Speciale zuppa di Porro internazionale. Grazie a un nostro amico analista che vuole mantenere l’anonimato, il commento degli articoli tratti dai giornali stranieri.
In un partito democratico americano particolarmente diviso tra un’ala radicale, vivacemente solida, e un’area mediocremente centrista, le scelte di politica estera sono spesso sempre più determinate dai media main stream, e in particolare dal New York Times e dai suoi giornalisti più prestigiosi come Thomas L. Friedman.
Proprio quest’ultimo, assai conosciuto per le sue analisi sul Medio Oriente e per la sua immagine di un “mondo piatto” con cui ha descritto gli effetti di connessione e omogeneizzazione determinati dai tumultuosi processi di globalizzazione in atto, ha assecondato l’unità di repubblicani e democratici dopo l’11 settembre 2001, ha cercato di tirar fuori qualcosa di positivo dai pasticci in politica internazionale del trio Barack Obama-John Kerry-Hillary Clinton, ha combattuto frontalmente Donald Trump ma ha mantenuto un atteggiamento costruttivo verso Mike Pompeo, ed è diventato infine un importante punto di riferimento per la fragile amministrazione Biden.

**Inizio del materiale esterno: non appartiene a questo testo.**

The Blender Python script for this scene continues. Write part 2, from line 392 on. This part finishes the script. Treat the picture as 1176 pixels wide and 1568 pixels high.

È quindi interessante notare come in queste ultime settimane prima Friedman abbia criticato Joe Biden per i toni con cui questi accompagnava la scelta pur dal giornalista ritenuta perfetta di appoggiare massicciamente la resistenza ucraina, poi il quotidiano newyorkese abbia rivelato il ruolo dell’intelligence americana nel colpire i generali russi e l’incrociatore Moskva e abbia anche duramente replicato alla Casa Bianca che si lamentava delle fughe di notizie sulle azioni dei servizi segreti americani.
Sulle critiche a Biden e sulla difesa delle rivelazioni pubblicate dal quotidiano su cui scrive, infine, Friedman ha scritto il 6 maggio un impegnativo editoriale dal titolo “The War Is Getting More Dangerous for America, and Biden Knows It” (la guerra si sta facendo più pericolosa, e Biden lo sa). Interessante la prima affermazione nell’articolo friedmaniano: “the leaks were not part of any thought-out strategy”: le rivelazioni provenienti dall’interno dell’intelligence americana non facevano parte di una strategia della Casa Bianca. Erano dunque il segnale che tra Cia e Pentagono vi sono persone particolarmente preoccupate dall’escalation che Biden ha organizzato in Ucraina.
Fatta questa considerazione Friedman è tornato al suo ruolo di educatore dei democratici, utilizzando il trucco retorico che si usa con le persone anziane con difetti – come si dice oggi – cognitivi: di Biden mi ricordo bene nel 2002 – scrive – quando collaborando dal Senato alla guerra al terrorismo di George W. Bush diceva a noi giornalisti di non fidarsi degli “alleati” afghani e di aver sempre presente gli interessi di fondo degli Stati Uniti. Uno così – prosegue il giornalista del New York Times – non può lasciare che tutta la vicenda ucraina “end up in an unintended war with Russia”, finisca in una non programmata guerra con la Russia.
Probabilmente c’è qualcosa di vero in queste considerazioni, va tenuto presente però che siamo di fronte a due opposte disperazioni: quella di Vladimir Putin che sentendosi accerchiato dagli americani e spinto nelle braccia di Pechino, ha cercato una sciagurata prova di forza che non sa bene come si concluderà. Ma abbiamo anche a che fare con la disperazione di un presidente in carica umiliato dall’ingloriosa fuga da Kabul, sospettoso verso Parigi e Berlino, in caduta libera nei sondaggi che indicano come a novembre potrebbe essere non solo un’anatra addormentata come il solito, ma anche superzoppa.
Certe avventate dichiarazioni del presidente danno propria la sensazione di chi cerca solo una rivincita rispetto a chi lo sta umiliando. Da qui gli ambienti della Cia e del pentagono che cercano di condizionarlo spifferando sulle sue mosse, Friedman che cerca di educarlo e anche la stessa Janet Yellen, il suo segretario del Tesoro che lo avverte come con l’escalation delle sanzioni non rovina solo la Russia ma anche il resto del mondo compreso gli Stati Uniti.